When you don't have a spec, everything is a bug

How many of you regularly get a detailed and complete specification document before Dev starts coding and before Test starts testing? Raise your hands, please. Anyone? Anyone? Bueller?

Heh. That's what I thought. My team takes a full month before each milestone to focus entirely on the specs for the next milestone, and even that is rarely sufficient time to get all questions answered and the spec nailed down.

If your group uses one of the agile methodologies you're probably wondering what all this fuss about specs is about. If you truly have constant contact with your customer, and your customer is an integrated part of your team, and you organize and name your tests such that they are easily read and searched and understood, then a spec is indeed not so useful and may even just be busywork. For the rest of us, though -- especially those of us delivering components or APIs to other teams, specs are necessary documents that define the features we are to plan/code/test/document/market/publicize.

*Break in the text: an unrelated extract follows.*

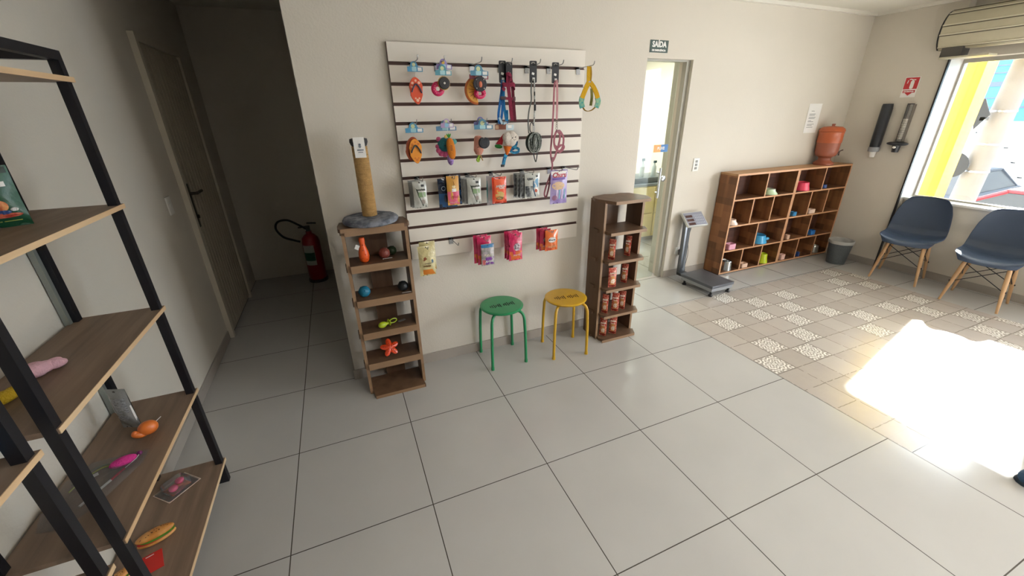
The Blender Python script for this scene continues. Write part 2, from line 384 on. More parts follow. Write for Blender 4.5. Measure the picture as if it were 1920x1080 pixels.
def wall_sign(): 
    s=thing('exit_sign','dark green exit sign above the glass door reading SAÍDA','sign',(3.134,YB-.001,2.178))
    mb=MB(); mb.box(-.096,.096,-.003,0,-.046,.046); mb.build('plate',col('1f3a30',.4),s,False)
    text('lettering','SAÍDA',.058,CARD,s,0,-.0038,.013,bold=.0022,sx=.92)
    text('small_lettering','DE EMERGÊNCIA',.019,CARD,s,0,-.0038,-.03,bold=.0009,sx=1.02)
wall_sign()
def ext_sign():
    s=thing('extinguisher_sign','red and white fire extinguisher sign high on the wall by the window','sign',(XR-.001,.652,1.86),(0,0,-PI/2))
    W,H=.125,.187
    mb=MB(); mb.box(-W/2,W/2,-.003,0,-H/2,H/2); mb.build('plate',CARD,s,False)
    R=col('b8242c',.4)
    mb=MB(); mb.box(-W/2+.006,W/2-.006,-.0042,-.003,-.018,H/2-.006); mb.build('red_field',R,s,False)
    mb=MB(); mb.prism(rr(.03,.075,.012),-.0052,-.0042,T(.008,0,.022)); mb.prism(arc(-.012,.05,.026,10,120,8)+arc(-.012,.05,.018,120,10,8),-.0052,-.0042)
    mb.box(-.002,.03,-.0052,-.0042,.062,.070); mb.tube([(-.03,-.0047,.064),(-.034,-.0047,.035)],.0035,6); mb.build('extinguisher_symbol',CARD,s,False)
    mb=MB(); mb.prism([(-.05,-.028),(.05,-.028),(.05,-.052),(.03,-.052),(0,-.078),(-.03,-.052),(-.05,-.052)],-.0042,-.003); mb.build('arrow',R,s,False)
    text('lettering','EXTINTOR',.017,CARD,s,0,-.0048,-.041,bold=.0008)
ext_sign()
p=thing('notice_paper','white printed notice sheet taped to wall above the clay water filter','paper',(5.365,YB-.001,1.575))
mb=MB()
nx,nz=6,8; vs=[];fs=[]
for i in range(nx+1):
    for j in range(nz+1):
        u=i/nx-.5; v=j/nz-.5; vs.append((u*.21,-.001-.010*max(0,abs(u)*2-.6)**2*(1 if u<0 else .3)-.004*(1 if j==0 and i==0 else 0),v*.297))
for i in range(nx):
    for j in range(nz): a=i*(nz+1)+j; fs.append((a,a+nz+1,a+nz+2,a+1))
mb.add(vs,fs); mb.build('sheet',CARD,p)
mb=MB(); random.seed(3)
for k,(z,wd) in enumerate([(.075,.07),(.045,.10),(.033,.09),(.012,.11),(.0,.10),(-.022,.05),(-.034,.09),(-.058,.11),(-.07,.08),(-.09,.10)]): mb.box(-.07+(.02 if k==0 else 0),-.07+wd,-.0030,-.0024,z-.0022,z+.0022)
mb.build('printed_lines',col('6a6a6a'),p,False)
# switches
def plate(name,label,loc,rot,w,h,n,vert=True):
    s=thing(name,label,'switch' if 'switch' in name else 'outlet',loc,rot)
    MB().box(-w/2,w/2,-.008,0,-h/2,h/2,bev=.003).build('cover_plate',WHITEP,s)
    for i in range(n):
        z=(i-(n-1)/2)*h*.26
        MB().box(-w*.18,w*.18,-.012,-.008,z-h*.09,z+h*.09,bev=.001).build('rocker' if 'switch' in name else 'socket',col('8b8a86') if n==3 else WHITEP,s)
plate('light_switch','white wall plate with three modules between the glass door and cubby shelf',(3.76,YB,1.178),(0,0,0),.075,.125,3)
plate('light_switch','white light switch beside the hallway door',(XL,1.325,1.155),(0,0,PI/2),.075,.115,1)
plate('wall_outlet','white low wall outlet with a black charger plugged in',(3.70,YB,.287),(0,0,0),.08,.08,1)
# cup dispensers
def disp_closed():
    s=thing('cup_dispenser','black tube cup dispenser on the wall left of the clear one','dispenser',(XR,.77,1.25),(0,0,-PI/2))
    MB().lathe([(0,.02),(.044,.02),(.047,.06),(.047,.44),(.043,.46),(0,.46)],24,T(0,-.05,0)).build('tube',col('23262c',.35),s)
    MB().lathe([(.030,-.02),(.05,-.015),(.05,.03),(.03,.03)],24,T(0,-.05,0)).build('collar',col('8d8f92',.35),s)
    MB().lathe([(.024,-.075),(.033,0),(.0315,0),(.022,-.073),(0,-.073),(0,-.075)],20,T(0,-.05,0)).build('paper_cup',WHITEP,s)
    MB().box(-.03,.03,-.012,0,.05,.42).build('bracket',BLACKP,s,False)
disp_closed()
def disp_clear():
    s=thing('cup_dispenser','clear tube cup dispenser with black base on the wall nearest the window','dispenser',(XR,.575,1.25),(0,0,-PI/2))
    MB().lathe([(.026,.09),(.026,.45)],20,T(0,-.045,0)).build('clear_tube',FILM,s)
    MB().lathe([(0,.45),(.028,.45),(.028,.458),(0,.458)],20,T(0,-.045,0)).build('cap',BLACKP,s)
    mb=MB(); 
    for k in range(9): mb.lathe([(.0,.12+k*.022),(.02,.12+k*.022),(.023,.139+k*.022),(0,.139+k*.022)],16,T(0,-.045,0))
    mb.build('stacked_cups',col('c9c2b4'),s)
    mb=MB(); mb.box(-.028,-.024,-.05,0,.09,.45); mb.box(.024,.028,-.05,0,.09,.45); mb.build('side_rail',col('6d675e',.4),s,False)
    mb=MB(); mb.ell(.095,.05,.022,T(0,-.05,.075)); mb.lathe([(0,-.01),(.028,-.01),(.036,.06),(0,.06)],20,T(0,-.05,0)); mb.build('base',col('2b2f36',.35),s)
    MB().ell(.016,.01,.012,T(0,-.087,.04)).build('indicator',CARD,s)
disp_clear()
# roller shutter
def shutter():
    s=thing('roller_shutter','rolled-up beige steel shutter above the window','shutter',(XR-.004,-.25,2.14))
    prof=[]
    for k in range(15):
        a=math.radians(-60+k*12.5); prof.append((min(-.012,-.02-.13*math.cos(a)),.17+.175*math.sin(a)))
    SH=mat('shutter_beige','b9b29b',.45,var=.04,scale=14)
    mb=MB(); P=[(0.0,prof[0][1])]+prof+[(0.0,prof[-1][1])]
    v=[(x,y,z) for y in (-.75,.74) for x,z in P]; k=len(P)
    f=[(i,i+1,i+1+k,i+k) for i in range(k-1)]+[tuple(range(k)),tuple(range(2*k-1,k-1,-1))]
    mb.add(v,f); mb.build('roll',SH,s)
    mb=MB()
    for i in (1,4,6,9,11,13):
        x,z=prof[i]; mb.tube([(x,-.75,z),(x,.74,z)],.010,8,flat=(1,.7))
    mb.build('slat_ridges',mat('shutter_ridge_lit','d2ccb8',.4,var=.03),s)  # ridges coloured lighter than the roll, as if catching the light
    mb=MB()
    for i in (1,4,6,9,11,13):
        x,z=prof[i]; x2,z2=prof[i-1]; mb.tube([(x*.8+x2*.2-.001,-.75,z*.8+z2*.2),(x*.8+x2*.2-.001,.74,z*.8+z2*.2)],.006,6)
    mb.build('slat_shade_lines',mat('shutter_shade_line','5b5546',.6),s)  # dark tubes painted in as the shade between slats
    mb=MB(); mb.add([(x*1.02,.752,z) for x,z in P]+[(x*1.02,.742,z) for x,z in P],[tuple(range(k)),tuple(range(2*k-1,k-1,-1))]+[(i,i+k,i+k+1,i+1) for i in range(k-1)])
    mb.build('end_cap',BLACKP,s,False)
    mb=MB(); mb.box(-.12,-.0,.55,.70,-.045,.035); mb.build('bracket',col('4b4741'),s,False)
    mb=MB(); mb.box(-.15,-.0,.35,.69,-.06,-.046); mb.build('bottom_bar',SH,s,False)
shutter()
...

When you don't have a spec, or when your spec is incomplete and/or out of date, you have several options:
 -Camp out in your program manager's office until they write it. If you have a laptop and so can get some work done while you're there, so much the better.
 -Write the spec yourself. Either your PM will thank you for helping with his workload, or he will be mad enough to finally write it himself. Either way, you have a spec to discuss with your feature team.
 -Your bug database becomes the spec. You decide how your feature should work, and you write bugs anytime it works differently. As the bug works its way through your bug resolution process, you and Dev and PM have (probably loud and heated <g/>) conversations that result in a decision whether the feature really is/ isn't supposed to work that way. Depending how good your feature team is at recording these conversations in your bug database, you have anywhere from a "No this isn't a bug" decision to a rich history full of detail.
 -Your tests are the spec. This is what Extreme Programming and various other agile methodologies are perceived to do. One difference, though, is that a team using such a methodology recognizes and highlights the fact, whereas teams that fall into doing this accidentally don't ever realize what is going on and so can't optimize their processes around the practice the way XP does. (And even XP recognizes that certain situations (e.g., writing components for use by other teams) require specs for coordination between those teams.)

In reality, of course, the situation is never so clear cut as to be firmly in just one of these camps. I have a spec for my feature, but it is nowhere near complete. On my first review of the spec I added over seventy comments questioning various areas of the spec,  several of which hit fundamental concepts behind or behavior of the feature. I pester my Program Manager on a regular basis, asking when he will have the spec updated. In between pesterings I've begun to write my test spec, identifying test cases and  determining what changes to our test infrastructure will be needed. I'm also looking at the prototype, simultaneously providing feedback to my dev and discovering the areas that are likely to be bug farms in the production code.